We have found out this, and have, I presume, found out also that this was all laid out for us by the hands of the Creator,—prepared exactly as the sheep have been prepared. It has been only necessary that we should learn to use the good things given us.

That there are reasons why the way should not have been made absolutely open we may well suppose, though we cannot perhaps at present well understand. How currents of the sea might have run so as to have impeded rather than have assisted navigation, had the two Americas been disjoined; how pernicious winds might have blown, and injurious waters have flowed, had the Red Sea opened into the Mediterranean, we may imagine, though we cannot know. That the world's surface, as formed by God, is best for God's purposes, and therefore certainly best for man's purposes, that most of us must believe.

But it is for us to carve the good things which are put before us, and to find out the best way in which they may be carved. We may, perhaps, fairly think that we have done much towards acquiring this knowledge, but we certainly know that there is more yet to be done. We have lines of railways from London to Manchester; from Calais across France and all the Germanies to Eastern Europe; from the coast of Maine, through the Canadas, to the central territories of the United States; but there are no lines yet from New York to California, nor from the coast of the Levant to Bombay and Calcutta.

But perhaps the two greatest points which are at this moment being mooted, with reference to the carriage about the world of mankind and man's goods, concern the mode in which we may most advantageously pass across the isthmuses of Suez and Panama. These are the two land obstacles in the way of navigation, of direct water carriage round the earth's belt—obstacles as they appear to us, though in truth so probably locks formed by the Almighty for the assistance of our navigation.

For many years, it is impossible to say how many, but for some few centuries as regards Panama, and for many centuries as regards Suez, this necessity has been felt, and the minds of men in those elder days inclined naturally to canals. In the days of the old kings of Egypt, antecedent to Cleopatra, attempts were made to cut through the sands and shallow lakes from the eastern margin of the Nile's delta to the Red Sea; and the idea of piercing Central America in some point occurred to the Spaniards immediately on their discovering the relative position of the two oceans. But in those days men were infants, not as yet trusted with the carving-knife.

The work which unsuccessfully filled the brains of so many thoughtful men for so many years has now been done—at any rate to a degree. Railways have been completed from Alexandria on the Mediterranean to Suez on the Red Sea, and from Panama on the Pacific, to Aspinwall or Colon on the Caribbean Sea. These railways are now at work, and passengers are carried across with sufficient rapidity. The Isthmus of Suez, over which the line of railway runs for something over two hundred miles, creates a total delay to our Indian mails and passengers of twenty-four hours only, and the lesser distance of the American isthmus is traversed in three hours. Were rapidity here as necessary as it is in the other case—and it will doubtless become so—the conveyance from one sea to the other need not create a delay of above twelve hours.

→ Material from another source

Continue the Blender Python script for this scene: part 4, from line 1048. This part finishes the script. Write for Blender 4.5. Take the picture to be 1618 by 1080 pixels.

But not the less are many men—good and scientific men too—keenly impressed with the idea that the two isthmuses should be pierced with canals, although these railways are at work. All mankind has heard much of M. Lesseps and his Suez canal. On that matter I do not mean to say much here. I have a very strong opinion that such canal will not and cannot be made; that all the strength of the arguments adduced in the matter are hostile to it; and that steam navigation by land will and ought to be the means of transit through Egypt. But that matter is a long way distant from our present subject. It is with reference to the transit over the other isthmus that I propose to say a few words.

It is singular, or perhaps if rightly considered not singular, that both the railways have been constructed mainly by Anglo-Saxon science and energy, and under the pressure of Anglo-Saxon influence; while both the canal schemes most prevalent at the present day owe their repute to French eloquence and French enthusiasm. M. Lesseps is the patron of the Suez canal, and M. Belly of that which is, or is not to be, constructed from San Juan del Norte, or Greytown, to the shores of the Pacific.

There are three proposed methods of crossing the isthmus, that by railway, that by canal, and a third by the ordinary use of such ordinary means of conveyance as the land and the waters of the country afford.

As regards railway passage, one line being now open and at work, has those nine points in its favour which possession gives. It does convey men and goods across with great rapidity, and is a reality, doing that which it pretends to do. Its charges, however, are very high; and it would doubtless be well if competition, or fear of competition, could be made to lower them. Five pound is charged for conveying a passenger less than fifty miles; no class of passengers can cross at a cheaper fare; and the rates charged for goods are as high in comparison. On the other side, it may be said that the project was one of great risk, that the line was from its circumstances very costly, having been made at an expense of about thirty-two thousand pounds a mile—I believe, however, that a considerable portion of the London and Birmingham line was equally expensive—and that trains by which money can be made cannot run often, perhaps only six or seven times a month each way.